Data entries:
---
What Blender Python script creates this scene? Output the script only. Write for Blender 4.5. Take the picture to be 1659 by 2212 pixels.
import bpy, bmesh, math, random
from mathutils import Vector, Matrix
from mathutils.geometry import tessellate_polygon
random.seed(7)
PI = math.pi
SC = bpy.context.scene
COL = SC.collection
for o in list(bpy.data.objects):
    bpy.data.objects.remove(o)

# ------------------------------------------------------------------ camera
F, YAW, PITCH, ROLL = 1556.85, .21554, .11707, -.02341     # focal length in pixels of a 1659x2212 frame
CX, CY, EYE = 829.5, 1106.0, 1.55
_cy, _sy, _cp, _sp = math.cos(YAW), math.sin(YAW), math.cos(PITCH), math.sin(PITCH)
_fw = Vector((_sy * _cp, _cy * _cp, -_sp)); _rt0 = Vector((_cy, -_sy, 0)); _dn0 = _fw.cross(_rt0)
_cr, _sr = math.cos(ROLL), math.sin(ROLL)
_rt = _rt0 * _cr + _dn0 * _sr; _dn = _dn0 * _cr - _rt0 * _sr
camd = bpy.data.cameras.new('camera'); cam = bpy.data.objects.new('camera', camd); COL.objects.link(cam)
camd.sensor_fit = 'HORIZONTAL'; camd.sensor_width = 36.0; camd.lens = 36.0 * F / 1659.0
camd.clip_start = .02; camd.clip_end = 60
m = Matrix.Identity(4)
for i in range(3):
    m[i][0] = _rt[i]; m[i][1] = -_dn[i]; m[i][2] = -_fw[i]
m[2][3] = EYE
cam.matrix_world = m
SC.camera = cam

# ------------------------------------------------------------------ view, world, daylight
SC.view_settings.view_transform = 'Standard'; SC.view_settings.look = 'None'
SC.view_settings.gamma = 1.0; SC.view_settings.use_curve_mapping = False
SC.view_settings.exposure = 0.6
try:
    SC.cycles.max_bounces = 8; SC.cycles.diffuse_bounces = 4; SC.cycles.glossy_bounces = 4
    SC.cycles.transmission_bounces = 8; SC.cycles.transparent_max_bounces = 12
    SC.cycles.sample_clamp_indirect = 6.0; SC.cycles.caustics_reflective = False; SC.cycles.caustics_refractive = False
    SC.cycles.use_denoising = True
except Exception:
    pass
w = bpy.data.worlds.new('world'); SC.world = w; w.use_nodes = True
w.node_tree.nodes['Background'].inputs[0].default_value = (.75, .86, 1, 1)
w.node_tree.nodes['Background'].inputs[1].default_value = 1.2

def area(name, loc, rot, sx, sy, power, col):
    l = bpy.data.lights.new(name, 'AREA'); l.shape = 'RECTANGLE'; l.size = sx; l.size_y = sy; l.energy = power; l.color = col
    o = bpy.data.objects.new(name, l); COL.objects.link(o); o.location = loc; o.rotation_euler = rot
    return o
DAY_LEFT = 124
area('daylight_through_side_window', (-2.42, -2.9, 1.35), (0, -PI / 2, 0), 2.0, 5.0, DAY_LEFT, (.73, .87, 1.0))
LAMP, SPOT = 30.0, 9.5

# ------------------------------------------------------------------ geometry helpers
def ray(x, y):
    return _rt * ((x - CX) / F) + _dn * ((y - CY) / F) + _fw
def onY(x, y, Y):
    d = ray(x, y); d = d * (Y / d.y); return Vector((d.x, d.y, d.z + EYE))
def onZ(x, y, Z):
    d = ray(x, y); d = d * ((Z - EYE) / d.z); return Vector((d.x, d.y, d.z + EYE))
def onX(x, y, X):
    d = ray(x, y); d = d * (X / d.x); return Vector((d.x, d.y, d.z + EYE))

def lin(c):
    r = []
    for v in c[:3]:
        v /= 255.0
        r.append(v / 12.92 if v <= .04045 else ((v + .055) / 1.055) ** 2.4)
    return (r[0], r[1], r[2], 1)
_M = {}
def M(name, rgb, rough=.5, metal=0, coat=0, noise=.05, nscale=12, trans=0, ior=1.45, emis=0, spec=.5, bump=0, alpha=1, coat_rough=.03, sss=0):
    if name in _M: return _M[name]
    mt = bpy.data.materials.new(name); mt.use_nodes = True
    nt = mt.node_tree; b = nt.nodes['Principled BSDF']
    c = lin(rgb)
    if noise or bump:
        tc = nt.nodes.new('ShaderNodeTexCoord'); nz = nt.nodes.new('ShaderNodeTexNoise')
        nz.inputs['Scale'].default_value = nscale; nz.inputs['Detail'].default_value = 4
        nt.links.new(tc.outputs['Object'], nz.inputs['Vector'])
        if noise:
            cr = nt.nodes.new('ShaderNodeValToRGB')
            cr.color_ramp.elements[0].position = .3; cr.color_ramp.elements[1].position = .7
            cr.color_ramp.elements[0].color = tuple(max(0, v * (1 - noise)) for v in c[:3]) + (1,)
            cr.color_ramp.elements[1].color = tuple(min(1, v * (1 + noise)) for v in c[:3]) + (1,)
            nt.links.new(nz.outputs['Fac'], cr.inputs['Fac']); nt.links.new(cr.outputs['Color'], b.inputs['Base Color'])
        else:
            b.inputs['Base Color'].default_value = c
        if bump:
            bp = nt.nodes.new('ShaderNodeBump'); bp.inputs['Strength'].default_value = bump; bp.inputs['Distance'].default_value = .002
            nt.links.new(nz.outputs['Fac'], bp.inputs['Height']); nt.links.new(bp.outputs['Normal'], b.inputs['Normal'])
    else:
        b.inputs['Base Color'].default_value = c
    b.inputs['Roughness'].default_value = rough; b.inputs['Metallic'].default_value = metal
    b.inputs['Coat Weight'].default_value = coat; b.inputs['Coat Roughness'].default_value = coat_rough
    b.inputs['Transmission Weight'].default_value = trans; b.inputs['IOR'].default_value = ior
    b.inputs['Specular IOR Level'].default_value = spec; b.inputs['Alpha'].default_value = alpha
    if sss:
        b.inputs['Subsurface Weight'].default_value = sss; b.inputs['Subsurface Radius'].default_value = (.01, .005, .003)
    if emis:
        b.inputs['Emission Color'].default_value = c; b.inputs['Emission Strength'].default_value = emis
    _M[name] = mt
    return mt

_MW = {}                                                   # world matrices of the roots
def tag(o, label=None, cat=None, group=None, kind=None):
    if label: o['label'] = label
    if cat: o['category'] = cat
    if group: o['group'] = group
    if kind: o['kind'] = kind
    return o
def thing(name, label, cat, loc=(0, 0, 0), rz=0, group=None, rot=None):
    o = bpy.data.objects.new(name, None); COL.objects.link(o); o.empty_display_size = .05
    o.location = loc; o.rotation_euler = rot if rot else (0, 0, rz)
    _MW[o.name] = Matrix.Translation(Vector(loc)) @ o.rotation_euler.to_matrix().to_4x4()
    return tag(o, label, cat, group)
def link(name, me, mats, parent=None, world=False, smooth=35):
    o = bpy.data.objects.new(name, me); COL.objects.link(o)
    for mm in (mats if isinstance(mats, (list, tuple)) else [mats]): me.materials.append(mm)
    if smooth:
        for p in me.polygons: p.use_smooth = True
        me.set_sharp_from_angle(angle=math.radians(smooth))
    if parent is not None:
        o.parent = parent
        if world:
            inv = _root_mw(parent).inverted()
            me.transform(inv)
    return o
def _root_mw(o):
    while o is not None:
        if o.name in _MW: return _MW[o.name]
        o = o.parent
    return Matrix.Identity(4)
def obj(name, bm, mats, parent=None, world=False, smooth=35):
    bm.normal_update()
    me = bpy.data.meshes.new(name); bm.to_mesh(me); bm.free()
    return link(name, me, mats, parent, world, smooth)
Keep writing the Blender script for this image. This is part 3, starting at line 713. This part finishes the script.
---
§ TO DO
Return every record, word for word.

§ FULL SOLUTION
What Blender Python script creates this scene? Output the script only. Write for Blender 4.5. Take the picture to be 1659 by 2212 pixels.
import bpy, bmesh, math, random
from mathutils import Vector, Matrix
from mathutils.geometry import tessellate_polygon
random.seed(7)
PI = math.pi
SC = bpy.context.scene
COL = SC.collection
for o in list(bpy.data.objects):
    bpy.data.objects.remove(o)

# ------------------------------------------------------------------ camera
F, YAW, PITCH, ROLL = 1556.85, .21554, .11707, -.02341     # focal length in pixels of a 1659x2212 frame
CX, CY, EYE = 829.5, 1106.0, 1.55
_cy, _sy, _cp, _sp = math.cos(YAW), math.sin(YAW), math.cos(PITCH), math.sin(PITCH)
_fw = Vector((_sy * _cp, _cy * _cp, -_sp)); _rt0 = Vector((_cy, -_sy, 0)); _dn0 = _fw.cross(_rt0)
_cr, _sr = math.cos(ROLL), math.sin(ROLL)
_rt = _rt0 * _cr + _dn0 * _sr; _dn = _dn0 * _cr - _rt0 * _sr
camd = bpy.data.cameras.new('camera'); cam = bpy.data.objects.new('camera', camd); COL.objects.link(cam)
camd.sensor_fit = 'HORIZONTAL'; camd.sensor_width = 36.0; camd.lens = 36.0 * F / 1659.0
camd.clip_start = .02; camd.clip_end = 60
m = Matrix.Identity(4)
for i in range(3):
    m[i][0] = _rt[i]; m[i][1] = -_dn[i]; m[i][2] = -_fw[i]
m[2][3] = EYE
cam.matrix_world = m
SC.camera = cam

# ------------------------------------------------------------------ view, world, daylight
SC.view_settings.view_transform = 'Standard'; SC.view_settings.look = 'None'
SC.view_settings.gamma = 1.0; SC.view_settings.use_curve_mapping = False
SC.view_settings.exposure = 0.6
try:
    SC.cycles.max_bounces = 8; SC.cycles.diffuse_bounces = 4; SC.cycles.glossy_bounces = 4
    SC.cycles.transmission_bounces = 8; SC.cycles.transparent_max_bounces = 12
    SC.cycles.sample_clamp_indirect = 6.0; SC.cycles.caustics_reflective = False; SC.cycles.caustics_refractive = False
    SC.cycles.use_denoising = True
except Exception:
    pass
w = bpy.data.worlds.new('world'); SC.world = w; w.use_nodes = True
w.node_tree.nodes['Background'].inputs[0].default_value = (.75, .86, 1, 1)
w.node_tree.nodes['Background'].inputs[1].default_value = 1.2

def area(name, loc, rot, sx, sy, power, col):
    l = bpy.data.lights.new(name, 'AREA'); l.shape = 'RECTANGLE'; l.size = sx; l.size_y = sy; l.energy = power; l.color = col
    o = bpy.data.objects.new(name, l); COL.objects.link(o); o.location = loc; o.rotation_euler = rot
    return o
DAY_LEFT = 124
area('daylight_through_side_window', (-2.42, -2.9, 1.35), (0, -PI / 2, 0), 2.0, 5.0, DAY_LEFT, (.73, .87, 1.0))
LAMP, SPOT = 30.0, 9.5

# ------------------------------------------------------------------ geometry helpers
def ray(x, y):
    return _rt * ((x - CX) / F) + _dn * ((y - CY) / F) + _fw
def onY(x, y, Y):
    d = ray(x, y); d = d * (Y / d.y); return Vector((d.x, d.y, d.z + EYE))
def onZ(x, y, Z):
    d = ray(x, y); d = d * ((Z - EYE) / d.z); return Vector((d.x, d.y, d.z + EYE))
def onX(x, y, X):
    d = ray(x, y); d = d * (X / d.x); return Vector((d.x, d.y, d.z + EYE))

def lin(c):
    r = []
    for v in c[:3]:
        v /= 255.0
        r.append(v / 12.92 if v <= .04045 else ((v + .055) / 1.055) ** 2.4)
    return (r[0], r[1], r[2], 1)
_M = {}
def M(name, rgb, rough=.5, metal=0, coat=0, noise=.05, nscale=12, trans=0, ior=1.45, emis=0, spec=.5, bump=0, alpha=1, coat_rough=.03, sss=0):
    if name in _M: return _M[name]
    mt = bpy.data.materials.new(name); mt.use_nodes = True
    nt = mt.node_tree; b = nt.nodes['Principled BSDF']
    c = lin(rgb)
    if noise or bump:
        tc = nt.nodes.new('ShaderNodeTexCoord'); nz = nt.nodes.new('ShaderNodeTexNoise')
        nz.inputs['Scale'].default_value = nscale; nz.inputs['Detail'].default_value = 4
        nt.links.new(tc.outputs['Object'], nz.inputs['Vector'])
        if noise:
            cr = nt.nodes.new('ShaderNodeValToRGB')
            cr.color_ramp.elements[0].position = .3; cr.color_ramp.elements[1].position = .7
            cr.color_ramp.elements[0].color = tuple(max(0, v * (1 - noise)) for v in c[:3]) + (1,)
            cr.color_ramp.elements[1].color = tuple(min(1, v * (1 + noise)) for v in c[:3]) + (1,)
            nt.links.new(nz.outputs['Fac'], cr.inputs['Fac']); nt.links.new(cr.outputs['Color'], b.inputs['Base Color'])
        else:
            b.inputs['Base Color'].default_value = c
        if bump:
            bp = nt.nodes.new('ShaderNodeBump'); bp.inputs['Strength'].default_value = bump; bp.inputs['Distance'].default_value = .002
            nt.links.new(nz.outputs['Fac'], bp.inputs['Height']); nt.links.new(bp.outputs['Normal'], b.inputs['Normal'])
    else:
        b.inputs['Base Color'].default_value = c
    b.inputs['Roughness'].default_value = rough; b.inputs['Metallic'].default_value = metal
    b.inputs['Coat Weight'].default_value = coat; b.inputs['Coat Roughness'].default_value = coat_rough
    b.inputs['Transmission Weight'].default_value = trans; b.inputs['IOR'].default_value = ior
    b.inputs['Specular IOR Level'].default_value = spec; b.inputs['Alpha'].default_value = alpha
    if sss:
        b.inputs['Subsurface Weight'].default_value = sss; b.inputs['Subsurface Radius'].default_value = (.01, .005, .003)
    if emis:
        b.inputs['Emission Color'].default_value = c; b.inputs['Emission Strength'].default_value = emis
    _M[name] = mt
    return mt

_MW = {}                                                   # world matrices of the roots
def tag(o, label=None, cat=None, group=None, kind=None):
    if label: o['label'] = label
    if cat: o['category'] = cat
    if group: o['group'] = group
    if kind: o['kind'] = kind
    return o
def thing(name, label, cat, loc=(0, 0, 0), rz=0, group=None, rot=None):
    o = bpy.data.objects.new(name, None); COL.objects.link(o); o.empty_display_size = .05
    o.location = loc; o.rotation_euler = rot if rot else (0, 0, rz)
    _MW[o.name] = Matrix.Translation(Vector(loc)) @ o.rotation_euler.to_matrix().to_4x4()
    return tag(o, label, cat, group)
def link(name, me, mats, parent=None, world=False, smooth=35):
    o = bpy.data.objects.new(name, me); COL.objects.link(o)
    for mm in (mats if isinstance(mats, (list, tuple)) else [mats]): me.materials.append(mm)
    if smooth:
        for p in me.polygons: p.use_smooth = True
        me.set_sharp_from_angle(angle=math.radians(smooth))
    if parent is not None:
        o.parent = parent
        if world:
            inv = _root_mw(parent).inverted()
            me.transform(inv)
    return o
def _root_mw(o):
    while o is not None:
        if o.name in _MW: return _MW[o.name]
        o = o.parent
    return Matrix.Identity(4)
def obj(name, bm, mats, parent=None, world=False, smooth=35):
    bm.normal_update()
    me = bpy.data.meshes.new(name); bm.to_mesh(me); bm.free()
    return link(name, me, mats, parent, world, smooth)
Keep writing the Blender script for this image. This is part 3, starting at line 713. This part finishes the script.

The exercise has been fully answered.